Wednesday, September 27, 2017

October Events

Quiz Night, September 22nd

The winning team are Michael Howlett, Lottie Howlett-John, Wendy George, Graham George and (not pictured) Abby John. On the right of the photograph is Rose Blackburn, the Quiz Master for the night.
Rose extended thanks to all who supported the Quiz Night and especially to the ladies of the Committee for providing the excellent buffet.  £140 was raised for Society funds.
Next Quiz Night will be held on November 17th.

Dyfed Family History Fair September 16th

We attended the Dyfed Family History Fair which was held in St Peter's Hall, Carmarthen.  Good opportunity for networking as so many Societies take part. Nearby is St Peter's Church, where can be seen the tomb of Sir Rhys ap Thomas who played such an important part in Henry Tudor's victory at Bosworth.

Monday, September 4, 2017

And off further afield to Bosworth!

out and about this summer

Summer is always a busy time for us - supporting local events with exhibitions and stalls:
St Mary's Church Welsh Week

Carew Castle Archaeology Day

The Pembroke Show

Display in Brown's Fish and Chip Cafe window on the Digital Town Trail
Stackpole Church annual Flower Festival - theme, Childhood

Pembroke River Rally
Cider with Henry on the Commons - RNLI fundraiser

July 31st 2017 - Museum volunteers follow the digital Town Trail

We launched the new Town Trail 18 months ago - funded jointly by Pembroke Town Council and Pembrokeshire County Council's Town Centre Support Programme.  The Trail is marked out in 30 bronze plaques accompanied by a booklet with fold out map - now you will find wall mounted plaques bearing QR codes close by.  

Scan these with your mobile device to discover the history of the site complete with heritage photographs.  The QR codes link to our website www.pembroketowntrail.wales  and can be accessed in both English and Welsh.  The Digital Town Trail was implemented by Pembroke & Monkton Local History Society working with Modern Print and Design, Pembroke Dock with funding from the HLF.  

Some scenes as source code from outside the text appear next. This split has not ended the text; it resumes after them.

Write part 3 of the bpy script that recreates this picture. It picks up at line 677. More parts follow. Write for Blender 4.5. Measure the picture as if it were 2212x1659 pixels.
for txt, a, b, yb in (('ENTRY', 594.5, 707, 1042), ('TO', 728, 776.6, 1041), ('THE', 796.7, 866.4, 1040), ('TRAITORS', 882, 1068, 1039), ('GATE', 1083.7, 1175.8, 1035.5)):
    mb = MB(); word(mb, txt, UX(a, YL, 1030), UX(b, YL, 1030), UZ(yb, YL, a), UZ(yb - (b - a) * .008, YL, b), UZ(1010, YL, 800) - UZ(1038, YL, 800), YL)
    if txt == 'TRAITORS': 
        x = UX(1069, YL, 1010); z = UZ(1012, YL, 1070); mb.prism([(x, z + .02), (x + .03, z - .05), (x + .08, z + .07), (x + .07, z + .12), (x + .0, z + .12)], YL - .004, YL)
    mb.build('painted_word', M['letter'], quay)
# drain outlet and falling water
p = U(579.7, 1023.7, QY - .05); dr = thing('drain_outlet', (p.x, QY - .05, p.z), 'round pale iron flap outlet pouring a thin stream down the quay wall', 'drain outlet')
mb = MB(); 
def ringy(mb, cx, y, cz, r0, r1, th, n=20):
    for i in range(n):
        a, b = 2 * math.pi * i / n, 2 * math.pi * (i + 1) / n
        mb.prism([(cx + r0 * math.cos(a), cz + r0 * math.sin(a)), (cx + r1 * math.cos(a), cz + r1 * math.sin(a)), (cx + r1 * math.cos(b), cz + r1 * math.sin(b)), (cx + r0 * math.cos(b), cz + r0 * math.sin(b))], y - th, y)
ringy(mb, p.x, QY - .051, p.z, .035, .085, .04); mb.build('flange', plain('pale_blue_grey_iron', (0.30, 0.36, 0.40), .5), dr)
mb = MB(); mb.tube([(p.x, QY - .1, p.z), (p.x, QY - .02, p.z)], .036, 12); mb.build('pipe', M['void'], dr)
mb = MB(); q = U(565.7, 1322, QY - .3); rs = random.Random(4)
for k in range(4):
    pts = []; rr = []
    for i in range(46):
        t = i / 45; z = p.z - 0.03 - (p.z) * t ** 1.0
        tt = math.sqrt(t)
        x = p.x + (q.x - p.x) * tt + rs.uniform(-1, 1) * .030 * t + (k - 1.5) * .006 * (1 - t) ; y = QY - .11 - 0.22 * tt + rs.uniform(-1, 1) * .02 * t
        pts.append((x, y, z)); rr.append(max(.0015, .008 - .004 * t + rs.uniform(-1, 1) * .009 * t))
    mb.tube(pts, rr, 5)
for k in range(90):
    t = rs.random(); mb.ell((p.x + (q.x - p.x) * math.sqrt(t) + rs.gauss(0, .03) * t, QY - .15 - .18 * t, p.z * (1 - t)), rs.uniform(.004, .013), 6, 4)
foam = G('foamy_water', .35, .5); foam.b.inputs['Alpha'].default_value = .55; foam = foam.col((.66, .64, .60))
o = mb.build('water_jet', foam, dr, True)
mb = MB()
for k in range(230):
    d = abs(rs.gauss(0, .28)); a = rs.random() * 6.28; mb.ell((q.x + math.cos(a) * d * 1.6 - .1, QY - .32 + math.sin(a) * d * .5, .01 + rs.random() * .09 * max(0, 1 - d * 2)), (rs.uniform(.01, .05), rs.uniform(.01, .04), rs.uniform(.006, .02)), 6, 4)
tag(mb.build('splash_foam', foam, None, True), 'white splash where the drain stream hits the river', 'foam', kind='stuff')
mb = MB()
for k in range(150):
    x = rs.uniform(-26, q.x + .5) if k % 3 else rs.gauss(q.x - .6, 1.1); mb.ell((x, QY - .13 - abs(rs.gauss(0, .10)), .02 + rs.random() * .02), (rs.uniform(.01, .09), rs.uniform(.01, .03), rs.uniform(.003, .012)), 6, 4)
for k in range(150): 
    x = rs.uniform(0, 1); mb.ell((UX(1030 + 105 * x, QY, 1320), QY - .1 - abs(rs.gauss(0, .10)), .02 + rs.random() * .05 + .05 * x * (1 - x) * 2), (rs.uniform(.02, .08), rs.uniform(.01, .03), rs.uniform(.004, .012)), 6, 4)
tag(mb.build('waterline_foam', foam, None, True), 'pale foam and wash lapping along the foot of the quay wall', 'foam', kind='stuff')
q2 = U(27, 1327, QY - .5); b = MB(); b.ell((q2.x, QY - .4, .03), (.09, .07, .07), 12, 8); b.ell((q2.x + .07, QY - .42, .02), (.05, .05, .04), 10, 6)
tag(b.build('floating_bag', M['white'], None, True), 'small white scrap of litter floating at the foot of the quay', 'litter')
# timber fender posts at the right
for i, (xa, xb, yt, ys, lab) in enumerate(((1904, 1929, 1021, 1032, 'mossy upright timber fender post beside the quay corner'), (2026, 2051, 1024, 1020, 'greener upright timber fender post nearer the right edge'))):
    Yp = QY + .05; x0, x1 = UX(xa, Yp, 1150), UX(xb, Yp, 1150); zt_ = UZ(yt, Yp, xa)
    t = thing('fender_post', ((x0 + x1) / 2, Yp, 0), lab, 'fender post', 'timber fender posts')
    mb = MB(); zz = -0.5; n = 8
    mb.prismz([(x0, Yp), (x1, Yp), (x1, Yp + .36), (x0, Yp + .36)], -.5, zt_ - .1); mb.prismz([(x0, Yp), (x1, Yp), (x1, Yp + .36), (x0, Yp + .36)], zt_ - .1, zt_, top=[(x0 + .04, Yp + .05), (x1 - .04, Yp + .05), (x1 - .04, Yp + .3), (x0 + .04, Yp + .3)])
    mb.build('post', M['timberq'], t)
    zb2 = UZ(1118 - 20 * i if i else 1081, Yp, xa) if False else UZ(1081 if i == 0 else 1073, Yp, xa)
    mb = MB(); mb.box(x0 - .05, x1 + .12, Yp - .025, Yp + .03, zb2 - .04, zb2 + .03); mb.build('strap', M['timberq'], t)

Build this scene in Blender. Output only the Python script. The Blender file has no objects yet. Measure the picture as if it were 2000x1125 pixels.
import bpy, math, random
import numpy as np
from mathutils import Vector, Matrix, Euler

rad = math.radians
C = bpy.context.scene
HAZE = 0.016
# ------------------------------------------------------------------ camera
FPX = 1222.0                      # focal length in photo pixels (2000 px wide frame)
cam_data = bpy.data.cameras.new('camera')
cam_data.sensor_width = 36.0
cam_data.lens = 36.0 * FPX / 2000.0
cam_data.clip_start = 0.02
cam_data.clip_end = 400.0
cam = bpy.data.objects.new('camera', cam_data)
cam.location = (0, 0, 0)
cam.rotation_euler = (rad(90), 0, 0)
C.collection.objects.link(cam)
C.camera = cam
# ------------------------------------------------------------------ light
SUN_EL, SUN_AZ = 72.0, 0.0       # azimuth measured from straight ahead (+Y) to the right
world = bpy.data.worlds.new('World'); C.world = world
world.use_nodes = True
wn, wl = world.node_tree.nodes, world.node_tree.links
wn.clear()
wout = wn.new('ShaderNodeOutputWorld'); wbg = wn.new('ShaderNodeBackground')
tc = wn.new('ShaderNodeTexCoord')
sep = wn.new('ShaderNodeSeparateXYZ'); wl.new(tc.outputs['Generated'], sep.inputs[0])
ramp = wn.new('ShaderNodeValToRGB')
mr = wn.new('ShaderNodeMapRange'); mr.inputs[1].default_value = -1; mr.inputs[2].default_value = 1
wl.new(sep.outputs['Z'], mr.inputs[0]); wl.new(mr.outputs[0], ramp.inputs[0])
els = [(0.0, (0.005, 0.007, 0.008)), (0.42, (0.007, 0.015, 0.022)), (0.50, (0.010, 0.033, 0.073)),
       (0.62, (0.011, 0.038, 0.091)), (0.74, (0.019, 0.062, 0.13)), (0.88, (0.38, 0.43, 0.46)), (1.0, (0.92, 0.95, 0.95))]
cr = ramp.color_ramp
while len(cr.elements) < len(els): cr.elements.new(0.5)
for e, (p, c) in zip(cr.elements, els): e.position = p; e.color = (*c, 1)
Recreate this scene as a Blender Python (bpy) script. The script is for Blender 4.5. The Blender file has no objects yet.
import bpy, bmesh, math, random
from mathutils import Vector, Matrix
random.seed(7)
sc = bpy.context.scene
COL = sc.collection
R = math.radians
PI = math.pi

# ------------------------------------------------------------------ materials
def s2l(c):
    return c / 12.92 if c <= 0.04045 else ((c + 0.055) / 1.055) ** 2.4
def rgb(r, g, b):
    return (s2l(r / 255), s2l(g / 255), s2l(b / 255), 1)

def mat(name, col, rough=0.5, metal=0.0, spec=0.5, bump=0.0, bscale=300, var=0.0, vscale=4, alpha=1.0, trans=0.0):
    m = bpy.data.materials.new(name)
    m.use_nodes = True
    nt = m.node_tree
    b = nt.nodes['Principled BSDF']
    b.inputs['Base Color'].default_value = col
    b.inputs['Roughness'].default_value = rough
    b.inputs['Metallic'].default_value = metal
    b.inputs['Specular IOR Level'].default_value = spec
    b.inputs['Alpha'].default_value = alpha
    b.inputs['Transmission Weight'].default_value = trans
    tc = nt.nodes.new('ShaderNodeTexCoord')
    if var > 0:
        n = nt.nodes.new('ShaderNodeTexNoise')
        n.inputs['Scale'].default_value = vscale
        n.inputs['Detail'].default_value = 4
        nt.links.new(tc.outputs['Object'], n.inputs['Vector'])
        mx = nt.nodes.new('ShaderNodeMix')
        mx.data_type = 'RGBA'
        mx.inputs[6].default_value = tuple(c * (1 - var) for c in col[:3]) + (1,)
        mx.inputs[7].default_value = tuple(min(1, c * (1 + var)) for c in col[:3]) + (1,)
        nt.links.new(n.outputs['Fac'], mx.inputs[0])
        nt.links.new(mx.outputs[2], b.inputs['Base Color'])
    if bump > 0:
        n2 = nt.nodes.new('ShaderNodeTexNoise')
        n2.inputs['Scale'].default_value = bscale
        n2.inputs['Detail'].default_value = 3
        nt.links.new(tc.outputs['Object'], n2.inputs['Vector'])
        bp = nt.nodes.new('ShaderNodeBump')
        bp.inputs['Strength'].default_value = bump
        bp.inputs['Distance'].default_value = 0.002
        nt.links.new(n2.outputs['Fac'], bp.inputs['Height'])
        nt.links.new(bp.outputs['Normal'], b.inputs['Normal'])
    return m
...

Thank you Heritage Lottery Fund!

Wednesday, June 14, 2017

Exhibition - the Making of Henry at St Mary's Church

An exhibition of photographs showing the processes involved in the making of the Henry VII statue is currently on show in St Mary's Church, Pembroke.  Henry was baptised in St Mary's Church and here you can see a fine, stained glass window of the King by Thomas Kempe.

The unveiling of the Henry VII Statue on Saturday,June 10th

Photos of the unveiling by Martin Caveney

Despite the rain, crowds turned out on Saturday to the unveiling of the Henry VII statue - everyone appears delighted with our beautiful statue installed on the Mill Bridge and standing proud against the stunning backdrop of Pembroke Castle.  Our sculptor Harriet Addyman has done an amazing job, so talented - we are all so proud of her and what has been achieved for our town, the birthplace of the first Tudor monarch and the first Welshman to sit on the English throne.


Monday, May 22, 2017

Winners of Friday's Quiz Night

Winners of last Fridays Quiz Night were: (left to right) Lottie Howlett-John, Michael Howlett, Quiz master Rose Blackburn, Wendy George, Michele Carter and Graham George.
The £285 raised will be put towards a bench and memorial plaque to our much missed Pauline Waters and will be sited on Pembroke Mill Bridge where the statue of Henry VII will stand. Pembroke Town and the County Council have together undertaken the enhancement of the Mill Bridge to make it a public space with seating, tables and flowers - a lovely setting for our King, born in Pembroke Castle 1457.  Pauline was a founder member and trustee of the Pembroke&Monkton Local History Society and a passionate advocate of the Henry VII statue.  She was Mayor at the launch of the statue project and took a prominent part in raising its profile and in the Statue Fundraising Appeal for which our Society organised fundraising events.  The Committee wish to thank all who came to the Quiz for their support and to those who gave donations.